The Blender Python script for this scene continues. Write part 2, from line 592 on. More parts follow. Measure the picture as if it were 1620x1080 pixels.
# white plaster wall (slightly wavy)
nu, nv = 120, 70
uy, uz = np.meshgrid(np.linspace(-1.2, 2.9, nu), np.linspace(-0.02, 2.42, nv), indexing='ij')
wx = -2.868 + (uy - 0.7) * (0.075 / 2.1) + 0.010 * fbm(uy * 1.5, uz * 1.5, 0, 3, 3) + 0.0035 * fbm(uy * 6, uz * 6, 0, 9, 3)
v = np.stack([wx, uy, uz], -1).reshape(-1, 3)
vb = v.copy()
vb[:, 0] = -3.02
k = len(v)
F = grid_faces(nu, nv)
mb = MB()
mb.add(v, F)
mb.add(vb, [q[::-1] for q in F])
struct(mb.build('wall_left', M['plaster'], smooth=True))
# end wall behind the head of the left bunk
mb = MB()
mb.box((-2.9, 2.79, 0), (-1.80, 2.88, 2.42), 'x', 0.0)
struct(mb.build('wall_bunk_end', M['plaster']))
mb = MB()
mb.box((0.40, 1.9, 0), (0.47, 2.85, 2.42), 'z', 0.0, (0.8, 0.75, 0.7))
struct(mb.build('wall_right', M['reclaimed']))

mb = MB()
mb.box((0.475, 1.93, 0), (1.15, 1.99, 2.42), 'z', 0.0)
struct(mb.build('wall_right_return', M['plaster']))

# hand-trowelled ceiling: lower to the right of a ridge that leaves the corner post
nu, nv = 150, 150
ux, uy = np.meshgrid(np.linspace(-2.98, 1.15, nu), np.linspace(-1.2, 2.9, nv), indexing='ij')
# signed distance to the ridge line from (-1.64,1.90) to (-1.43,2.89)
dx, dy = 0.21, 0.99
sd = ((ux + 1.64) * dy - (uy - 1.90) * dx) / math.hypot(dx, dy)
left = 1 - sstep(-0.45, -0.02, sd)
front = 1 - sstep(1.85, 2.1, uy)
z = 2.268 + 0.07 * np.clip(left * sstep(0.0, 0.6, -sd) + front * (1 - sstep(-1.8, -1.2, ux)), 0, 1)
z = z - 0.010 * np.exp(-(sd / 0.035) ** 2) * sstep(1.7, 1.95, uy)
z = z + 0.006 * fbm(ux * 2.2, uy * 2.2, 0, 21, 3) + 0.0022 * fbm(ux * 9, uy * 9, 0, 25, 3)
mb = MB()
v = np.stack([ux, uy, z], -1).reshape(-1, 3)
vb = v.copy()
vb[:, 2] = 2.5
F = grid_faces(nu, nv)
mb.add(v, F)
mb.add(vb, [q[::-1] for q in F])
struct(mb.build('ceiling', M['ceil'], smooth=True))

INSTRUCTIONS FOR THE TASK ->
Output all of the material, please, exactly as it stands.

WORKED SOLUTION ->
The Blender Python script for this scene continues. Write part 2, from line 592 on. More parts follow. Measure the picture as if it were 1620x1080 pixels.
# white plaster wall (slightly wavy)
nu, nv = 120, 70
uy, uz = np.meshgrid(np.linspace(-1.2, 2.9, nu), np.linspace(-0.02, 2.42, nv), indexing='ij')
wx = -2.868 + (uy - 0.7) * (0.075 / 2.1) + 0.010 * fbm(uy * 1.5, uz * 1.5, 0, 3, 3) + 0.0035 * fbm(uy * 6, uz * 6, 0, 9, 3)
v = np.stack([wx, uy, uz], -1).reshape(-1, 3)
vb = v.copy()
vb[:, 0] = -3.02
k = len(v)
F = grid_faces(nu, nv)
mb = MB()
mb.add(v, F)
mb.add(vb, [q[::-1] for q in F])
struct(mb.build('wall_left', M['plaster'], smooth=True))
# end wall behind the head of the left bunk
mb = MB()
mb.box((-2.9, 2.79, 0), (-1.80, 2.88, 2.42), 'x', 0.0)
struct(mb.build('wall_bunk_end', M['plaster']))
mb = MB()
mb.box((0.40, 1.9, 0), (0.47, 2.85, 2.42), 'z', 0.0, (0.8, 0.75, 0.7))
struct(mb.build('wall_right', M['reclaimed']))

mb = MB()
mb.box((0.475, 1.93, 0), (1.15, 1.99, 2.42), 'z', 0.0)
struct(mb.build('wall_right_return', M['plaster']))

# hand-trowelled ceiling: lower to the right of a ridge that leaves the corner post
nu, nv = 150, 150
ux, uy = np.meshgrid(np.linspace(-2.98, 1.15, nu), np.linspace(-1.2, 2.9, nv), indexing='ij')
# signed distance to the ridge line from (-1.64,1.90) to (-1.43,2.89)
dx, dy = 0.21, 0.99
sd = ((ux + 1.64) * dy - (uy - 1.90) * dx) / math.hypot(dx, dy)
left = 1 - sstep(-0.45, -0.02, sd)
front = 1 - sstep(1.85, 2.1, uy)
z = 2.268 + 0.07 * np.clip(left * sstep(0.0, 0.6, -sd) + front * (1 - sstep(-1.8, -1.2, ux)), 0, 1)
z = z - 0.010 * np.exp(-(sd / 0.035) ** 2) * sstep(1.7, 1.95, uy)
z = z + 0.006 * fbm(ux * 2.2, uy * 2.2, 0, 21, 3) + 0.0022 * fbm(ux * 9, uy * 9, 0, 25, 3)
mb = MB()
v = np.stack([ux, uy, z], -1).reshape(-1, 3)
vb = v.copy()
vb[:, 2] = 2.5
F = grid_faces(nu, nv)
mb.add(v, F)
mb.add(vb, [q[::-1] for q in F])
struct(mb.build('ceiling', M['ceil'], smooth=True))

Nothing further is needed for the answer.